Yes, it is. There are other islands with causeways off the coast of Florida, but not one that has preserved the coastal rural environment and way of life to the degree Pine Island has done with the Pine Island Plan. The other islands with causeways are generally fully developed with gates and million dollar mansions.

The Pine Island Plan was imposed on the island by a small group of fanatics.

Truth is, the Pine Island Plan was written, debated and rewritten time and time again, and adopted in stages over several decades in meetings attended by thousands of Pine Islanders. It was democracy in action. Even the meetings in Fort Myers were often attended by hundreds of Pine Islanders. Informal surveys and opinion polls at the time indicated the Plan was supported by some 90 to 95 percent of Pine Islanders. I think it still is.

The Pine Island Plan treats certain groups unfairly.

Nope, all landowners on Pine Island are treated exactly the same. When the 810/910 milestones were met, potential building density was reduced by the same proportional amount for every single acre in every single Pine Island future land use category (coastal rural, suburban, outlying suburban, and urban).

The numbers don’t work and no development orders have been issued.

The Pine Island Plan rewards developers that cluster houses and either preserve or continue to farm the remainder of the property. It’s win-win in that the land stays partially rural and the developer maximizes profit. Take a look at the Demere Key development order to see a project that made the numbers ring true.
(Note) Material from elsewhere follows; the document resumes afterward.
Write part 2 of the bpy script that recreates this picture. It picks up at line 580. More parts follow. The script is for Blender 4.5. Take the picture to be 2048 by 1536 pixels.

The 810/910 rules do not pass Bert Harris Act scrutiny.

Yes they do. The 810/910 rules were enacted in 1988, well before the Bert Harris Act was passed in 1995. Naysayers say the later softening of the post 810/910 restrictions making them more palatable to developers forfeits the protection. That’s not correct – even the Bert Harris Act itself has a provision to the contrary. Other naysayers say the 810/910 rules were not “self-executing.” Yes, they were. They were “self-executing” and in fact “self-executed” when the milestones were met without the need for any further ordinances.

The Pine Island Plan exempts coastal rural properties from the 910 rule.

Again, incorrect. Table 33-1052 by its express terms applies to coastal rural properties once the 910 milestone has been met.

Damages to palm farmers are $20,000 per acre

That’s silly. Coastal rural raw land on Pine Island currently sells for about $15,000 per acre. Development rights generally run up to about 50 percent of fair market value (or $7,500, but, of course, Pine Island landowners only experienced a (Pine Island-wide-uniform) reduction in building density – not a loss of development rights. Most if not all palm farms have also been laser-leveled and developed with irrigation ditches, pumps, retention ponds, wind-fans, etc., that render them totally unsuitable for residential development – those properties have not suffered any losses from the reduction in residential building density. Ironically, those are the very properties whose owners are threatening Bert Harris actions.

The truth is that the Pine island Plan is a sensible and legal land planning solution to the unique Pine Island situation. Any losses suffered by any Pine Island landowner are the same losses suffered by all Pine Island landowners, which for some 27 years now have been considered the price we all have to pay to preserve our coastal rural paradise.

Lee County appears set to abandon Pine Island Plan restrictions on residential building density because of threats of Bert Harris actions – if that happens, the Pine Island Plan is dead, and so is any hope of preserving Pine Island.